◆ **GIVEN INSTRUCTION**
Find every line below that contains the word "scene" and copy it out.

◆ **RAW DATA**
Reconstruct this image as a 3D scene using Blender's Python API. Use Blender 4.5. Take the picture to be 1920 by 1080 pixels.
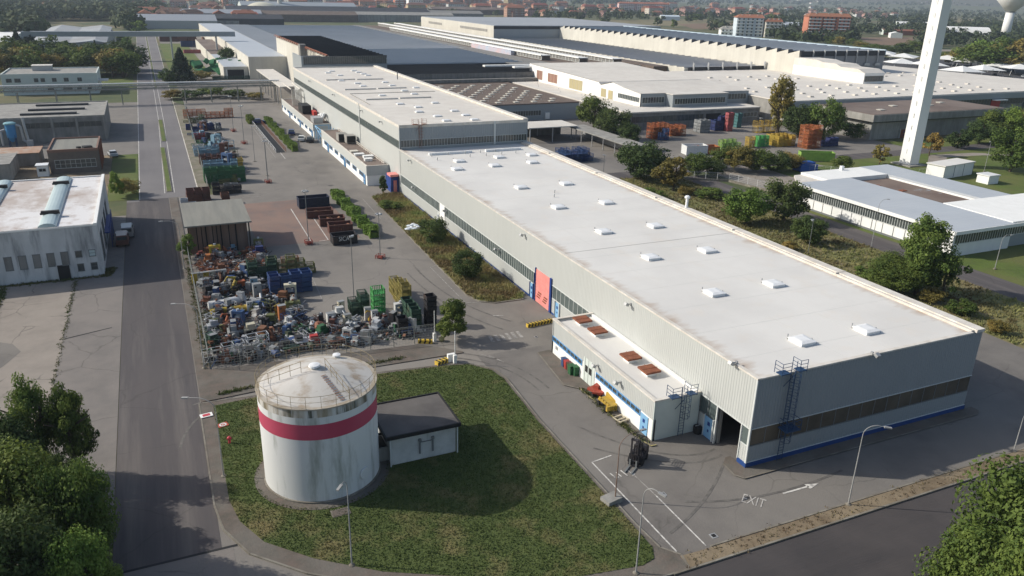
import bpy, math, random
from math import radians as R, sin, cos, pi, sqrt
from mathutils import Vector, Matrix
random.seed(7)
sc = bpy.context.scene
col = sc.collection
for o in list(bpy.data.objects): bpy.data.objects.remove(o)

# ------------------------------------------------------------------ camera
CF, CPI, CRO, CYA = 1468.59, 20.82, 1.42, 24.62
CC = Vector((-44.37, -45.78, 39.61))
_p, _r, _y = R(CPI), R(CRO), R(CYA)
FW = Vector((sin(_y)*cos(_p), cos(_y)*cos(_p), -sin(_p)))
RT = Vector((cos(_y), -sin(_y), 0)); UP = RT.cross(FW)
R2 = RT*cos(_r) + UP*sin(_r); U2 = -RT*sin(_r) + UP*cos(_r)
cd = bpy.data.cameras.new('camera'); cam = bpy.data.objects.new('camera', cd); col.objects.link(cam)
cam.matrix_world = Matrix(((R2.x, U2.x, -FW.x, CC.x), (R2.y, U2.y, -FW.y, CC.y), (R2.z, U2.z, -FW.z, CC.z), (0, 0, 0, 1)))
cd.sensor_width = 36; cd.lens = CF/1920*36; cd.clip_start = 0.5; cd.clip_end = 20000
sc.camera = cam

def G(px, py, z=0.0):
    """survey helper: the spot on the level z that was measured at this place of the photograph"""
    d = FW*CF + R2*(px-960) - U2*(py-540)
    t = (z-CC.z)/d.z
    return CC + d*t
def dist(P): return (P-CC).dot(FW)
def HT(P, py):
    best = 0
    for i in range(1, 1200):
        h = i*0.05
        d = Vector((P.x, P.y, h)) - CC
        if 540 - CF*d.dot(U2)/d.dot(FW) < py: return h
    return 60

# ------------------------------------------------------------------ light
SUN_EL, SUN_AZ = 33.0, 151.0     # azimuth counted from +X towards +Y
w = bpy.data.worlds.new('World'); sc.world = w; w.use_nodes = True
nt = w.node_tree; bg = nt.nodes['Background']
sky = nt.nodes.new('ShaderNodeTexSky'); sky.sky_type = 'NISHITA'; sky.sun_disc = False
sky.sun_elevation = R(SUN_EL); sky.sun_rotation = R(90-SUN_AZ); sky.dust_density = 2.0
nt.links.new(sky.outputs[0], bg.inputs[0]); bg.inputs[1].default_value = 0.125
sl = bpy.data.lights.new('sun', 'SUN'); sl.energy = 4.15; sl.angle = R(0.6); sl.color = (1, .945, .855)
so = bpy.data.objects.new('sun', sl); col.objects.link(so)
sv = Vector((cos(R(SUN_AZ))*cos(R(SUN_EL)), sin(R(SUN_AZ))*cos(R(SUN_EL)), sin(R(SUN_EL))))
so.rotation_euler = sv.to_track_quat('Z', 'Y').to_euler(); so.location = (0, 0, 80)
sc.view_settings.view_transform = 'Standard'; sc.view_settings.look = 'None'
sc.view_settings.exposure = 0.12; sc.view_settings.gamma = 1
sc.cycles.max_bounces = 6; sc.cycles.diffuse_bounces = 3; sc.cycles.transparent_max_bounces = 6
sc.cycles.volume_bounces = 0

# ------------------------------------------------------------------ materials
MATS = {}
def mat(name, c, rough=0.8, c2=None, scale=1.0, amt=0.5, c3=None, scale3=0.1, amt3=0.5, bump=0.0, bscale=4.0, metal=0.0, spec=0.3,
        stretch=(1, 1, 1), stretch3=(1, 1, 1), rnd=0.0, obj=False, crack=None, contrast=(0.35, 0.65), contrast3=(0.4, 0.6), trans=0.0, detail=6):
    if name in MATS: return MATS[name]
    m = bpy.data.materials.new(name); m.use_nodes = True; MATS[name] = m
    t = m.node_tree; N = t.nodes; L = t.links; b = N['Principled BSDF']
    b.inputs['Roughness'].default_value = rough; b.inputs['Metallic'].default_value = metal
    b.inputs['Specular IOR Level'].default_value = spec
    m.diffuse_color = (*c, 1)
    rgb = N.new('ShaderNodeRGB'); rgb.outputs[0].default_value = (*c, 1); cur = rgb.outputs[0]
    if obj: pos = N.new('ShaderNodeTexCoord').outputs['Object']
    else: pos = N.new('ShaderNodeNewGeometry').outputs['Position']
    def noise(sc_, st, det):
        v = pos
        if st != (1, 1, 1):
            mp = N.new('ShaderNodeMapping'); mp.inputs['Scale'].default_value = st; L.new(pos, mp.inputs[0]); v = mp.outputs[0]
        n = N.new('ShaderNodeTexNoise'); n.inputs['Scale'].default_value = sc_; n.inputs['Detail'].default_value = det
        n.inputs['Roughness'].default_value = 0.62; L.new(v, n.inputs['Vector']); return n.outputs['Fac']
    def layer(cur, cc, sc_, st, a, ct):
        f = noise(sc_, st, detail); r = N.new('ShaderNodeMapRange'); r.inputs['From Min'].default_value = ct[0]; r.inputs['From Max'].default_value = ct[1]
        r.inputs['To Max'].default_value = a; L.new(f, r.inputs[0])
        mx = N.new('ShaderNodeMix'); mx.data_type = 'RGBA'; L.new(r.outputs[0], mx.inputs['Factor']); L.new(cur, mx.inputs['A'])
        mx.inputs['B'].default_value = (*cc, 1); return mx.outputs['Result']
    if c2: cur = layer(cur, c2, scale, stretch, amt, contrast)
    if c3: cur = layer(cur, c3, scale3, stretch3, amt3, contrast3)
    if crack:
        sc_, wd_, am_ = crack
        nz = N.new('ShaderNodeTexNoise'); nz.inputs['Scale'].default_value = sc_*4; nz.inputs['Detail'].default_value = 5; L.new(pos, nz.inputs['Vector'])
        vm = N.new('ShaderNodeVectorMath'); vm.operation = 'SCALE'; vm.inputs['Scale'].default_value = .9/sc_*.16; L.new(nz.outputs['Color'], vm.inputs[0])
        va = N.new('ShaderNodeVectorMath'); va.operation = 'ADD'; L.new(pos, va.inputs[0]); L.new(vm.outputs[0], va.inputs[1])
        vo = N.new('ShaderNodeTexVoronoi'); vo.feature = 'DISTANCE_TO_EDGE'; vo.inputs['Scale'].default_value = sc_; L.new(va.outputs[0], vo.inputs['Vector'])
        r = N.new('ShaderNodeMapRange'); r.inputs['From Max'].default_value = wd_*sc_; r.inputs['To Min'].default_value = am_; r.inputs['To Max'].default_value = 0; L.new(vo.outputs['Distance'], r.inputs[0])
        f = noise(sc_*1.3, (1, 1, 1), 2); r2 = N.new('ShaderNodeMapRange'); r2.inputs['From Min'].default_value = .42; r2.inputs['From Max'].default_value = .56; L.new(f, r2.inputs[0])
        mu = N.new('ShaderNodeMath'); mu.operation = 'MULTIPLY'; L.new(r.outputs[0], mu.inputs[0]); L.new(r2.outputs[0], mu.inputs[1])
        mx = N.new('ShaderNodeMix'); mx.data_type = 'RGBA'; L.new(mu.outputs[0], mx.inputs['Factor']); L.new(cur, mx.inputs['A']); mx.inputs['B'].default_value = (.035, .035, .028, 1); cur = mx.outputs['Result']
    if rnd:
        oi = N.new('ShaderNodeObjectInfo'); h = N.new('ShaderNodeHueSaturation')
        r = N.new('ShaderNodeMapRange'); r.inputs['To Min'].default_value = 1-rnd; r.inputs['To Max'].default_value = 1+rnd
        L.new(oi.outputs['Random'], r.inputs[0]); L.new(r.outputs[0], h.inputs['Value'])
        r2 = N.new('ShaderNodeMapRange'); r2.inputs['To Min'].default_value = .5+rnd*.06; r2.inputs['To Max'].default_value = .5-rnd*.06
        ml = N.new('ShaderNodeMath'); ml.operation = 'MULTIPLY'; ml.inputs[1].default_value = 7.31; fr = N.new('ShaderNodeMath'); fr.operation = 'FRACT'
        L.new(oi.outputs['Random'], ml.inputs[0]); L.new(ml.outputs[0], fr.inputs[0]); L.new(fr.outputs[0], r2.inputs[0]); L.new(r2.outputs[0], h.inputs['Hue'])
        L.new(cur, h.inputs['Color']); cur = h.outputs[0]
    L.new(cur, b.inputs['Base Color'])
    if bump:
        f = noise(bscale, stretch, 4); bp = N.new('ShaderNodeBump'); bp.inputs['Strength'].default_value = bump; bp.inputs['Distance'].default_value = 0.1
        L.new(f, bp.inputs['Height']); L.new(bp.outputs[0], b.inputs['Normal'])
    if trans:
        tl = N.new('ShaderNodeBsdfTranslucent'); L.new(cur, tl.inputs[0]); mixs = N.new('ShaderNodeMixShader'); mixs.inputs[0].default_value = trans
        L.new(b.outputs[0], mixs.inputs[1]); L.new(tl.outputs[0], mixs.inputs[2]); L.new(mixs.outputs[0], N['Material Output'].inputs[0])
    return m
def flat(name, c, rough=.6, **k): return mat(name, c, rough, **k)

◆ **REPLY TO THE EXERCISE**
Reconstruct this image as a 3D scene using Blender's Python API. Use Blender 4.5. Take the picture to be 1920 by 1080 pixels.
sc = bpy.context.scene